> **RECORD LIST**
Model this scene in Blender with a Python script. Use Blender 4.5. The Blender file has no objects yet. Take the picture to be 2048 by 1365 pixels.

---

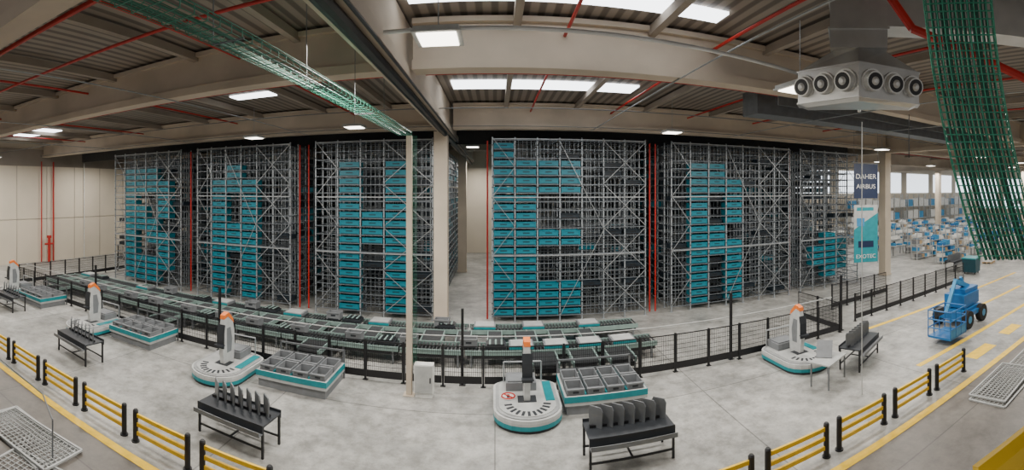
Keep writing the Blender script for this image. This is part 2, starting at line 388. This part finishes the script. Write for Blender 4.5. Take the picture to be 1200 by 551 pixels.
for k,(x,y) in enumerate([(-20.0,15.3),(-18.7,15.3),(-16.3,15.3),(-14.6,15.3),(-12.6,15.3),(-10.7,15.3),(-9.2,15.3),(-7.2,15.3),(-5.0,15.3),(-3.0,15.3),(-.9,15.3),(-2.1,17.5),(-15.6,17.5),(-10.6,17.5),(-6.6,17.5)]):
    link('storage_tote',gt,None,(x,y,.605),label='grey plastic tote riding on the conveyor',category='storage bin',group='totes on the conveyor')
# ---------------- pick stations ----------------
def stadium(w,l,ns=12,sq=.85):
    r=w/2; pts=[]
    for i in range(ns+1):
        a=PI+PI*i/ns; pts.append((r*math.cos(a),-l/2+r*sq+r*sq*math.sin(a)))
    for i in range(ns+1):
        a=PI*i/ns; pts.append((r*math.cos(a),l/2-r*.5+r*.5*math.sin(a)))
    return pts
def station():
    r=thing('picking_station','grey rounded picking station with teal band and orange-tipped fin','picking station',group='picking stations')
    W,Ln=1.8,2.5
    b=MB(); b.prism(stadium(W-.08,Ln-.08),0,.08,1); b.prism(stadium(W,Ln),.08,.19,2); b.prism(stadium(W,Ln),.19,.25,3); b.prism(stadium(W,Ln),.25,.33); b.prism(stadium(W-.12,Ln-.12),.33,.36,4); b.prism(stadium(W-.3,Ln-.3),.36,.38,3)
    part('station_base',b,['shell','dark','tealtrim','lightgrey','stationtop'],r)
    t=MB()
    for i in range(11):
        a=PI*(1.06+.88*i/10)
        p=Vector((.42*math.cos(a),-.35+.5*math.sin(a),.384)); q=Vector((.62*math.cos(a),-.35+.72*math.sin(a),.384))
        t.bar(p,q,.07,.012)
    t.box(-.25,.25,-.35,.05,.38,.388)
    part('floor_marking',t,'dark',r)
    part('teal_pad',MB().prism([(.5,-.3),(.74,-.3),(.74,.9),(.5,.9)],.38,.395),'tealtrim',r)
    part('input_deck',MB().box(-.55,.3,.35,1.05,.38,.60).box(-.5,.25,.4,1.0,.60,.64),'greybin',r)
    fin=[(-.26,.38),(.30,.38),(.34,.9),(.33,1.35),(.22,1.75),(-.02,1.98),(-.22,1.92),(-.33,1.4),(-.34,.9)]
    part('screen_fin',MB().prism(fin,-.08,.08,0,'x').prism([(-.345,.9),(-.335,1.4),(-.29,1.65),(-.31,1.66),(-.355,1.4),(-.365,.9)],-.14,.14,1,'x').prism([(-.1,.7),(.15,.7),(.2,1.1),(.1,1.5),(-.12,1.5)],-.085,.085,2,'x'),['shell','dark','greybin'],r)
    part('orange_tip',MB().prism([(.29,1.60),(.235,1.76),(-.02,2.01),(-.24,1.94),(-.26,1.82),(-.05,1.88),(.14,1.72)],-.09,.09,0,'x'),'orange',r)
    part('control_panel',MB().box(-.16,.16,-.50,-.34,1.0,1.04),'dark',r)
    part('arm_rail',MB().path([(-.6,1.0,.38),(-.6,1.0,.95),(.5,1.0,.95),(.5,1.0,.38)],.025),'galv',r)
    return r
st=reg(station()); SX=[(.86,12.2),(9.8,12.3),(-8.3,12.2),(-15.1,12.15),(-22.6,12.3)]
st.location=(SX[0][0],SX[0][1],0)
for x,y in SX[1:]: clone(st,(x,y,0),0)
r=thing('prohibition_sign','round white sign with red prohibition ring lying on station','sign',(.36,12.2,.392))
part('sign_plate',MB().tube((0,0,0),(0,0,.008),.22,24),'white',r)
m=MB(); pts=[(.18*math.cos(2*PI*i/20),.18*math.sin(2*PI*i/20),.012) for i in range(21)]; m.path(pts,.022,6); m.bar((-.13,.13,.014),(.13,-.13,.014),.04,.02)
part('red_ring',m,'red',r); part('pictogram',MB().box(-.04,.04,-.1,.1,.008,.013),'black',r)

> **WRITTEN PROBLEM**
Each line that contains the word "Blender" counts toward the total; give only that total.

> **RESULT OF THIS EXERCISE**
2